[GIVEN INFORMATION start]

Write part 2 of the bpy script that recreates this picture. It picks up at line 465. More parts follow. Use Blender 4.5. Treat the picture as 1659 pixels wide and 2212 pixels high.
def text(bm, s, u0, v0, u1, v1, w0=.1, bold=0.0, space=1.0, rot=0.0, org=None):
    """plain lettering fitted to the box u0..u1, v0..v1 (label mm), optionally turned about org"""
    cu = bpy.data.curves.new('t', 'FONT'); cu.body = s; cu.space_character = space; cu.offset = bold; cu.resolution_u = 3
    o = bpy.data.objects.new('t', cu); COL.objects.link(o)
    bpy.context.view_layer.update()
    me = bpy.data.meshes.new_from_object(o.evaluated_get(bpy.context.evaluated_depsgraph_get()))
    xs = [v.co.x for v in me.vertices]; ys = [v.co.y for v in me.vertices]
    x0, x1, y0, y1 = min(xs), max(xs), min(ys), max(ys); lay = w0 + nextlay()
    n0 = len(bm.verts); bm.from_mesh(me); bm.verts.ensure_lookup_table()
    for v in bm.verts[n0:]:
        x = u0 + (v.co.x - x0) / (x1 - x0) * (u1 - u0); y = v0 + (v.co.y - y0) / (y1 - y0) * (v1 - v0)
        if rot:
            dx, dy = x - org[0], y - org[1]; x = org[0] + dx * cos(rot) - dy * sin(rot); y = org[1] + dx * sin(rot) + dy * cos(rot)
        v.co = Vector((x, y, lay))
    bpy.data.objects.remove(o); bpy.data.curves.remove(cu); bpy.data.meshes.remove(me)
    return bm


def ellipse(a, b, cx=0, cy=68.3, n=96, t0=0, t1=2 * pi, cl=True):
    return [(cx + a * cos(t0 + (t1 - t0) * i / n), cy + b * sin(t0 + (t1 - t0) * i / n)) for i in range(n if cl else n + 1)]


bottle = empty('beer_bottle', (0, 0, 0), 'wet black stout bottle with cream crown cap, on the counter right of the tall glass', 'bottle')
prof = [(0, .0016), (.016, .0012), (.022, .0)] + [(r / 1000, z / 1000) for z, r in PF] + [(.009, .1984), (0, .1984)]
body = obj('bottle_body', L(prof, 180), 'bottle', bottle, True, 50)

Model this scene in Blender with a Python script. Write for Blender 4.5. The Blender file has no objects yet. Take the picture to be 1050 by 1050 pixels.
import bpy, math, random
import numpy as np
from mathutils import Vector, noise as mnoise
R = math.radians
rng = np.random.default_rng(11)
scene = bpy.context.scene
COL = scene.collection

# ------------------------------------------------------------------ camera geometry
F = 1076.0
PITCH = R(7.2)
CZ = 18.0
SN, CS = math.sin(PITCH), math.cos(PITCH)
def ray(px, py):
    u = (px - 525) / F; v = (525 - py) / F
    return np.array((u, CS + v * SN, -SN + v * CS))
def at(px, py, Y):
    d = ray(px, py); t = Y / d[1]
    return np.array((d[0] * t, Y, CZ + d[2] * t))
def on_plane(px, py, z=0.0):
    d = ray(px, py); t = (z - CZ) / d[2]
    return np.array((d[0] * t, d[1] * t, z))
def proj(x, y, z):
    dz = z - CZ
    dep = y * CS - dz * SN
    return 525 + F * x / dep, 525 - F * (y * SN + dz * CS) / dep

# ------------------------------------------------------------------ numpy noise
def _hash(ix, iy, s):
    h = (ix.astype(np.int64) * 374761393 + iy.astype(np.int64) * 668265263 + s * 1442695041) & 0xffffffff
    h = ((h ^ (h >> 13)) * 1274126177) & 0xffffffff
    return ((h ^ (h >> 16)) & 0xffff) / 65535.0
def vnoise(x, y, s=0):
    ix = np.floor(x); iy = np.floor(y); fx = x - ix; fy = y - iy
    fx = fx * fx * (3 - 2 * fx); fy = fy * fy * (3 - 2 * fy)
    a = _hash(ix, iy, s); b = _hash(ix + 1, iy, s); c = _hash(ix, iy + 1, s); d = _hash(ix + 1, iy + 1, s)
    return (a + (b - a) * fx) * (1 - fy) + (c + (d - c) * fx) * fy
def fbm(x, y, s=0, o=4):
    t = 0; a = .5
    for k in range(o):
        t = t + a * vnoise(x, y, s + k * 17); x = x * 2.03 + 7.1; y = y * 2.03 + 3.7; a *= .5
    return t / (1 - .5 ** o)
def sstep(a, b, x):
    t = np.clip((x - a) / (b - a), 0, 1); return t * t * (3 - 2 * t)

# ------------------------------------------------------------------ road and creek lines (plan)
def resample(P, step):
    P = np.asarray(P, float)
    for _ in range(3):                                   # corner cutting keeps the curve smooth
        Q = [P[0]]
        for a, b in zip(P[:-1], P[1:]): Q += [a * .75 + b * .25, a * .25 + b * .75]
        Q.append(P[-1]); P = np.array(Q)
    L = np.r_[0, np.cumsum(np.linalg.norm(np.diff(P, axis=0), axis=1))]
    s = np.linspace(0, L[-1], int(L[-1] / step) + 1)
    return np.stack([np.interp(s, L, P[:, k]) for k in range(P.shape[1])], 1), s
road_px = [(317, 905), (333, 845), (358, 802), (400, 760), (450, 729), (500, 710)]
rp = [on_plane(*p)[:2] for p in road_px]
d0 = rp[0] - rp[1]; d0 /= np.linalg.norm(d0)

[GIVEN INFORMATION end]

From the records above, report the count of lines containing "picture" and nothing more.

2